### Work required
Repeat exactly the lines of the listing below, please, starting with the first and ending with the line containing "PI = math.pi"; leave out the rest.

┌─ Material

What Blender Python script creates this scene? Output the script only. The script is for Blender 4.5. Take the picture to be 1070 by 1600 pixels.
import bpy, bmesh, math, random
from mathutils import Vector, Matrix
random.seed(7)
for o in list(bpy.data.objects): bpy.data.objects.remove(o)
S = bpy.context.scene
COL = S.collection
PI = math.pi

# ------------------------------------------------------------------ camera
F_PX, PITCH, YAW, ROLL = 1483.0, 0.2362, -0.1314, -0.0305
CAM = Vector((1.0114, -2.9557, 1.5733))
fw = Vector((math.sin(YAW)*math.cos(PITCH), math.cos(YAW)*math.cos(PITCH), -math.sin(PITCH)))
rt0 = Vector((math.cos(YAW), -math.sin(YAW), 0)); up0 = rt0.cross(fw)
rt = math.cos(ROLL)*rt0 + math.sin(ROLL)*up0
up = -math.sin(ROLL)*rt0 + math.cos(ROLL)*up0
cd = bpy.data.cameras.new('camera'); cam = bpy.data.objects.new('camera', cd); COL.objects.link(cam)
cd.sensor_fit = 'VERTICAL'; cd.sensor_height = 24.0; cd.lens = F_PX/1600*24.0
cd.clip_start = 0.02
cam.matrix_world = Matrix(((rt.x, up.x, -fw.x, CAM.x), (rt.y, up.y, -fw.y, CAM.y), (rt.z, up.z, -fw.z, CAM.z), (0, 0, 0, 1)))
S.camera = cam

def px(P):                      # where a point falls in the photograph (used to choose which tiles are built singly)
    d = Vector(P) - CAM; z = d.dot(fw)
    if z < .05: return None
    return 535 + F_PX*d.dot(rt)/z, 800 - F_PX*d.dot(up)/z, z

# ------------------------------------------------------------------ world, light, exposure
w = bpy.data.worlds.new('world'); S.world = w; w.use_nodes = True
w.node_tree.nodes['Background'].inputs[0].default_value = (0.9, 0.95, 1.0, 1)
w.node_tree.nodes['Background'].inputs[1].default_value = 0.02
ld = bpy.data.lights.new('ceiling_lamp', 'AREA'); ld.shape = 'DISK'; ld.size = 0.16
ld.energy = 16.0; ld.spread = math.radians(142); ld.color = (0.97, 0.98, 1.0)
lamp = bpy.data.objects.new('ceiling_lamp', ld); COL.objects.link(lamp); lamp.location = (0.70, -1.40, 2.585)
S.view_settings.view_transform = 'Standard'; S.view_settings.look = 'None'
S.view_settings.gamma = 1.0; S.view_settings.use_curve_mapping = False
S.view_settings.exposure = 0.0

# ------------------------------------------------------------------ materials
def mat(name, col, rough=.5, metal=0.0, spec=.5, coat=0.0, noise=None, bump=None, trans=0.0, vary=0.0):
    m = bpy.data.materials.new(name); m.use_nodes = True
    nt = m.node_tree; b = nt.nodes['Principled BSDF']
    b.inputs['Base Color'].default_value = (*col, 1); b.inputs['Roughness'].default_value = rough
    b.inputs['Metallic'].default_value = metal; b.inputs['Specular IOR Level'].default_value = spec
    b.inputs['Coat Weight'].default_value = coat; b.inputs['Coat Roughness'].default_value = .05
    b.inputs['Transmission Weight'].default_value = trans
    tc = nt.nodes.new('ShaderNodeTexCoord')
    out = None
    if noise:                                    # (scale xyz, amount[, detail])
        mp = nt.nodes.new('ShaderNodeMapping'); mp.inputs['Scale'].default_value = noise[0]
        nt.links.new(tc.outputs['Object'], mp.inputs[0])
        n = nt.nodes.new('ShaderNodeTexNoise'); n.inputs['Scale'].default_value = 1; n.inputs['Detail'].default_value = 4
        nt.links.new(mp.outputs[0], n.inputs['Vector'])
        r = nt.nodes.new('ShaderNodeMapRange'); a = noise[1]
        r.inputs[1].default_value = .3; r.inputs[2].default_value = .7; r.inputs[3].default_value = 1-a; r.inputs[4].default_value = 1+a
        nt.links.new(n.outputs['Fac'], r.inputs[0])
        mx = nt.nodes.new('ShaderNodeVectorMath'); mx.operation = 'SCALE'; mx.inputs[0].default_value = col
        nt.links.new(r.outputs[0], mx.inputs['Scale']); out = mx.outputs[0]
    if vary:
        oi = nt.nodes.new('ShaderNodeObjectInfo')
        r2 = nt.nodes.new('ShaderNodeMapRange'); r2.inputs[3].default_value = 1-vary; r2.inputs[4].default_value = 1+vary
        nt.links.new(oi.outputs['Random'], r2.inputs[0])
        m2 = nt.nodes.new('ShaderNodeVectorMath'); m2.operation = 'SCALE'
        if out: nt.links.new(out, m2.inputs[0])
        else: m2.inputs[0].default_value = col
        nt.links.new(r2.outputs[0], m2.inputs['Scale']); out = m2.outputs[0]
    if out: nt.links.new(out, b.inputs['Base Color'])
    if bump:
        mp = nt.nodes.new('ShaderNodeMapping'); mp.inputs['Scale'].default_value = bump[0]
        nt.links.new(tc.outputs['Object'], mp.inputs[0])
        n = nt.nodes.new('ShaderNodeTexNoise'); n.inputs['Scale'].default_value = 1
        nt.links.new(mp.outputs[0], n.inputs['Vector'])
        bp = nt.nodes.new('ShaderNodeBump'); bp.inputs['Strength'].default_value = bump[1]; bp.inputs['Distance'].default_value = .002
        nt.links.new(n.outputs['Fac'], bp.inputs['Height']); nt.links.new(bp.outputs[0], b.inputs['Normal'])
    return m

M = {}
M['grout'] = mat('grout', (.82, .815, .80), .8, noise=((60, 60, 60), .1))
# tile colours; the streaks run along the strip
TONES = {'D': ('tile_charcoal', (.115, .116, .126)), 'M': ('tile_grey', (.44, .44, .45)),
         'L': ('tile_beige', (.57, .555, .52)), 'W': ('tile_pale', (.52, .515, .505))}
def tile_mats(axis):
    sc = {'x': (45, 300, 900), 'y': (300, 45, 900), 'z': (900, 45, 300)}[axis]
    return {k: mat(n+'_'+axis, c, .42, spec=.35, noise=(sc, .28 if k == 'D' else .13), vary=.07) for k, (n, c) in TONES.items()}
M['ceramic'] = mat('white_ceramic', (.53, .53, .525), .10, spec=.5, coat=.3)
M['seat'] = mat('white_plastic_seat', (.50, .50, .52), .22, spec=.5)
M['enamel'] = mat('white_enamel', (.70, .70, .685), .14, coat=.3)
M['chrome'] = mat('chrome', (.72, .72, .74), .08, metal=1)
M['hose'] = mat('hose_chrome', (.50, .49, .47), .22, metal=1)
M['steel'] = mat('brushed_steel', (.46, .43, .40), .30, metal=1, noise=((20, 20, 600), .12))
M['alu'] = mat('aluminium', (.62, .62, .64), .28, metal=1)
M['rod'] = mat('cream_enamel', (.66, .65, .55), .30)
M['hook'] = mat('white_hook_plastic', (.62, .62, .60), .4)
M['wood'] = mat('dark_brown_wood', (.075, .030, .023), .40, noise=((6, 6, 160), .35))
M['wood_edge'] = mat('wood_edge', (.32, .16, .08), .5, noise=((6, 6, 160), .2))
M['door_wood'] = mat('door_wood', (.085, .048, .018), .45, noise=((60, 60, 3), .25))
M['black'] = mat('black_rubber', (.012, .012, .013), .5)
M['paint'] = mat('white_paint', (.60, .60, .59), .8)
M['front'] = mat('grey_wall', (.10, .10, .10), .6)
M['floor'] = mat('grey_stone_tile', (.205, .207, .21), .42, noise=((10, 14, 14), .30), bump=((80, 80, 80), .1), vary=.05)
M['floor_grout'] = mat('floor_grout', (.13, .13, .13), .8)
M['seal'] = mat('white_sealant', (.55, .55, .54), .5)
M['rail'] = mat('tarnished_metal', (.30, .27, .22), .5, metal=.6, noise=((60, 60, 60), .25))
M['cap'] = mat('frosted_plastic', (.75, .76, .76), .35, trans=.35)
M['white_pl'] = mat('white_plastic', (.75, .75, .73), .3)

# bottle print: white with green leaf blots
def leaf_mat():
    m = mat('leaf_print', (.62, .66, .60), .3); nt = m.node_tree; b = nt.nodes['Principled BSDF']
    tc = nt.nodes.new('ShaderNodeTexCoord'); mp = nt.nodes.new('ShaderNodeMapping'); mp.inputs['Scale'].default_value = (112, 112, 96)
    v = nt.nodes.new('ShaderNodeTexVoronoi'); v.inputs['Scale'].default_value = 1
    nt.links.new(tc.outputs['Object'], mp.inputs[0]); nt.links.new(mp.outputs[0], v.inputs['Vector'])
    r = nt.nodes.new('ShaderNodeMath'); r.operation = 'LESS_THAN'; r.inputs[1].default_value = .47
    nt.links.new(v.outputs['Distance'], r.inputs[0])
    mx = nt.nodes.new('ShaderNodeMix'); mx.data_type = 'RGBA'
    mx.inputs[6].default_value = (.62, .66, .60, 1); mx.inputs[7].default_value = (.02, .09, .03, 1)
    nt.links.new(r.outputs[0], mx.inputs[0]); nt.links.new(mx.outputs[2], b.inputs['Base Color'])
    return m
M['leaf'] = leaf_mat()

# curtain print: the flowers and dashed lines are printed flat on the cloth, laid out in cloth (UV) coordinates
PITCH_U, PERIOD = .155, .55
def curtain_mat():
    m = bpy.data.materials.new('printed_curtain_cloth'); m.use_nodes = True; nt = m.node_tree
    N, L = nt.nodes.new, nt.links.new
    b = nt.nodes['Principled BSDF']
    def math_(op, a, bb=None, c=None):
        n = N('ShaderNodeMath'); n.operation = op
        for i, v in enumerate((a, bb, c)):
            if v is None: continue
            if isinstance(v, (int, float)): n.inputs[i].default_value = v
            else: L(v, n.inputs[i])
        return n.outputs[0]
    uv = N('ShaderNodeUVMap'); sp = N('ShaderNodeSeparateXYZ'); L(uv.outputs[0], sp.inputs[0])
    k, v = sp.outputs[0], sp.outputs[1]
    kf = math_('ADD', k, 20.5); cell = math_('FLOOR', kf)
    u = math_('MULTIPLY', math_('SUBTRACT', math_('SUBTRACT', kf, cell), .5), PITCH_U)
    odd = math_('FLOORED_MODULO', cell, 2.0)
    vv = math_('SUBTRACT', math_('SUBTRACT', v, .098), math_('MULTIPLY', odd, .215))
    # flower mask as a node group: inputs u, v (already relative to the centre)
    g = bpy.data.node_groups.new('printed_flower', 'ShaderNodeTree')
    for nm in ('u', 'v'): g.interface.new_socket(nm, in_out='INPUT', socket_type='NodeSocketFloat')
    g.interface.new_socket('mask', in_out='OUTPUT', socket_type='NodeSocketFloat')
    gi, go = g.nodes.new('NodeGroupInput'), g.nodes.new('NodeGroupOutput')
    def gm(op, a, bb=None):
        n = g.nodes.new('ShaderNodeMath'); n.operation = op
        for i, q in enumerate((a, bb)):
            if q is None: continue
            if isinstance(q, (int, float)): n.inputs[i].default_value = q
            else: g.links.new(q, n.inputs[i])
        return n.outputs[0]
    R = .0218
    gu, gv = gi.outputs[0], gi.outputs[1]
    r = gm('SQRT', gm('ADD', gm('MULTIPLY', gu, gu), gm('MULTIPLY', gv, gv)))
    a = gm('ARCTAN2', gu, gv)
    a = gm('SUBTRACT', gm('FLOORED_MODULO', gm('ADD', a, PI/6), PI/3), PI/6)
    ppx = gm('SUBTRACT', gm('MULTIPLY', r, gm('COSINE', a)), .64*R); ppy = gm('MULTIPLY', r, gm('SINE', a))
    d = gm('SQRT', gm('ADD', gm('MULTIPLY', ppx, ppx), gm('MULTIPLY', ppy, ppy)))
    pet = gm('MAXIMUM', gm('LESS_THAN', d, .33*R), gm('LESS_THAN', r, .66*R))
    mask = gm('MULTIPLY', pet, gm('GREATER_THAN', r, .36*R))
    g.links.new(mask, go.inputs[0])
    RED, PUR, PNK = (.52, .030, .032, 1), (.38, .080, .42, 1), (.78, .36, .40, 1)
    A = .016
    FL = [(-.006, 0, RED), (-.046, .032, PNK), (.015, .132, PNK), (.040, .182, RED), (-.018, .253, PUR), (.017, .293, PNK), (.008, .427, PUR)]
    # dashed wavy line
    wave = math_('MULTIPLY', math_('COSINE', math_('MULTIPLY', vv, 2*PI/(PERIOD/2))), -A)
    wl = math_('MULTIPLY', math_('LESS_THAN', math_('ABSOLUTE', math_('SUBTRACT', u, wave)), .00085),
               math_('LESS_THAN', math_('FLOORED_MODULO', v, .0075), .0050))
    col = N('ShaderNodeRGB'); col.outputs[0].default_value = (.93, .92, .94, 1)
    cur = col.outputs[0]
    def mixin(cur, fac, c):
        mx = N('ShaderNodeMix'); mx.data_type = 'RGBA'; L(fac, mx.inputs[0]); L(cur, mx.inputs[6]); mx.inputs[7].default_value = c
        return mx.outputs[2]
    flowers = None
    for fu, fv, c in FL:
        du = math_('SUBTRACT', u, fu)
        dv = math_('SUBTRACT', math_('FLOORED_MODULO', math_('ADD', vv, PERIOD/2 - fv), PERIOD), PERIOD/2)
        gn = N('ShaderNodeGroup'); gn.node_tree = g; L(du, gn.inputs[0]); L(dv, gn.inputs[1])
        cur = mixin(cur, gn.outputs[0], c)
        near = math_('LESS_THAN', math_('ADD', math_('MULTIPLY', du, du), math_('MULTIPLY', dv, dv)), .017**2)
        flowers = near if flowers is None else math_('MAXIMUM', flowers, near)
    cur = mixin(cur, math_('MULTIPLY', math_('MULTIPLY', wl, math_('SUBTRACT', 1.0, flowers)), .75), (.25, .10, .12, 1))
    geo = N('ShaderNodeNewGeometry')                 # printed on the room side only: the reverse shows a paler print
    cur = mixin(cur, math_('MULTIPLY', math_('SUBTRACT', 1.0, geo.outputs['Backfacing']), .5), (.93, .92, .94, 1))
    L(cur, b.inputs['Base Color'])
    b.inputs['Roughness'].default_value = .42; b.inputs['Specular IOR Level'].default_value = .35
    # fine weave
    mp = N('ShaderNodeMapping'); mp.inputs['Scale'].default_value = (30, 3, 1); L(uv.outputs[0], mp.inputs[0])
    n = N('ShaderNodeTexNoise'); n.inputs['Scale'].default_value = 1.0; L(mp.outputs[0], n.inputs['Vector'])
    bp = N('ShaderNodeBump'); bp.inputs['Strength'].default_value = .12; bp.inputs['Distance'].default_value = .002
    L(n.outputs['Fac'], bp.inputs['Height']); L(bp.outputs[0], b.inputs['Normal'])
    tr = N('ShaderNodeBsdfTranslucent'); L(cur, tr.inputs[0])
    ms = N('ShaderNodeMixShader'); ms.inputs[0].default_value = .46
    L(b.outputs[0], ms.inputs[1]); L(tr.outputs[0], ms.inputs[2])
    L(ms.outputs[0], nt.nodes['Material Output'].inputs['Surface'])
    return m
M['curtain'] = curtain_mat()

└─

### Final answer
What Blender Python script creates this scene? Output the script only. The script is for Blender 4.5. Take the picture to be 1070 by 1600 pixels.
import bpy, bmesh, math, random
from mathutils import Vector, Matrix
random.seed(7)
for o in list(bpy.data.objects): bpy.data.objects.remove(o)
S = bpy.context.scene
COL = S.collection
PI = math.pi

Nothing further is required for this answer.